Would you transcribe the listing that follows, character for character, and omit its images?

────────────────────────────────────────

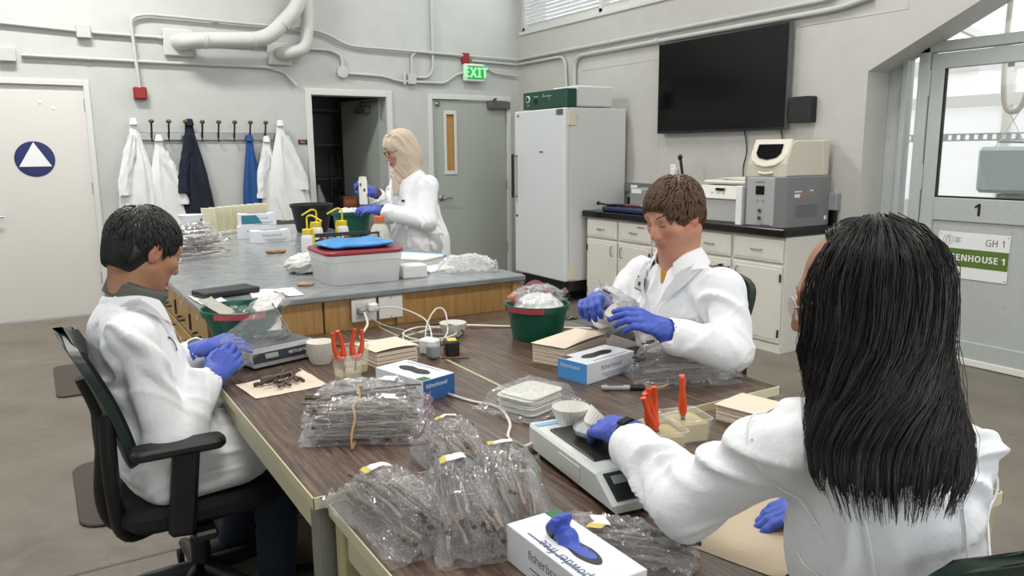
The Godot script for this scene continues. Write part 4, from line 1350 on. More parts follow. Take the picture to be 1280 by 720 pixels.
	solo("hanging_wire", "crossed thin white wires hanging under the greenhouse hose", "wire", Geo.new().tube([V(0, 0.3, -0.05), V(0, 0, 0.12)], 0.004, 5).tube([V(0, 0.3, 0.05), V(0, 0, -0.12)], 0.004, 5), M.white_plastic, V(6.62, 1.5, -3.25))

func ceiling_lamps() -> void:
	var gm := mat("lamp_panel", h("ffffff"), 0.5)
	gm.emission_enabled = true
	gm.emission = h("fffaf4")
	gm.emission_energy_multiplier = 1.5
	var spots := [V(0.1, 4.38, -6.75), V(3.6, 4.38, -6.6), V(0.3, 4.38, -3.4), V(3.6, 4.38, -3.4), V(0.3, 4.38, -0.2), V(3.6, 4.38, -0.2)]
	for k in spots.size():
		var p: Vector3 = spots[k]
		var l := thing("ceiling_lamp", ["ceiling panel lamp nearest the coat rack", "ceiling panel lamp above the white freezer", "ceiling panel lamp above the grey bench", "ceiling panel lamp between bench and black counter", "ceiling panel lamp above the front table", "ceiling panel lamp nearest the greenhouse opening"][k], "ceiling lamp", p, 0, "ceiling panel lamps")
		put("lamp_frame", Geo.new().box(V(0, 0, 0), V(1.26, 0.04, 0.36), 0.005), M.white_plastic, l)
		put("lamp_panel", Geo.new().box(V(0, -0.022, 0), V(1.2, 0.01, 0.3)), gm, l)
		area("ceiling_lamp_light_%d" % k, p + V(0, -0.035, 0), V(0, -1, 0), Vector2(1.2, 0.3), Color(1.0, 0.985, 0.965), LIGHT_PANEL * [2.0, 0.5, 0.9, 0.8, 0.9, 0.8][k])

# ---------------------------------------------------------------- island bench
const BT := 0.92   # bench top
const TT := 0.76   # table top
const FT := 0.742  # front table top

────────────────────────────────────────

FULL OUTPUT →
The Godot script for this scene continues. Write part 4, from line 1350 on. More parts follow. Take the picture to be 1280 by 720 pixels.
	solo("hanging_wire", "crossed thin white wires hanging under the greenhouse hose", "wire", Geo.new().tube([V(0, 0.3, -0.05), V(0, 0, 0.12)], 0.004, 5).tube([V(0, 0.3, 0.05), V(0, 0, -0.12)], 0.004, 5), M.white_plastic, V(6.62, 1.5, -3.25))

func ceiling_lamps() -> void:
	var gm := mat("lamp_panel", h("ffffff"), 0.5)
	gm.emission_enabled = true
	gm.emission = h("fffaf4")
	gm.emission_energy_multiplier = 1.5
	var spots := [V(0.1, 4.38, -6.75), V(3.6, 4.38, -6.6), V(0.3, 4.38, -3.4), V(3.6, 4.38, -3.4), V(0.3, 4.38, -0.2), V(3.6, 4.38, -0.2)]
	for k in spots.size():
		var p: Vector3 = spots[k]
		var l := thing("ceiling_lamp", ["ceiling panel lamp nearest the coat rack", "ceiling panel lamp above the white freezer", "ceiling panel lamp above the grey bench", "ceiling panel lamp between bench and black counter", "ceiling panel lamp above the front table", "ceiling panel lamp nearest the greenhouse opening"][k], "ceiling lamp", p, 0, "ceiling panel lamps")
		put("lamp_frame", Geo.new().box(V(0, 0, 0), V(1.26, 0.04, 0.36), 0.005), M.white_plastic, l)
		put("lamp_panel", Geo.new().box(V(0, -0.022, 0), V(1.2, 0.01, 0.3)), gm, l)
		area("ceiling_lamp_light_%d" % k, p + V(0, -0.035, 0), V(0, -1, 0), Vector2(1.2, 0.3), Color(1.0, 0.985, 0.965), LIGHT_PANEL * [2.0, 0.5, 0.9, 0.8, 0.9, 0.8][k])

# ---------------------------------------------------------------- island bench
const BT := 0.92   # bench top
const TT := 0.76   # table top
const FT := 0.742  # front table top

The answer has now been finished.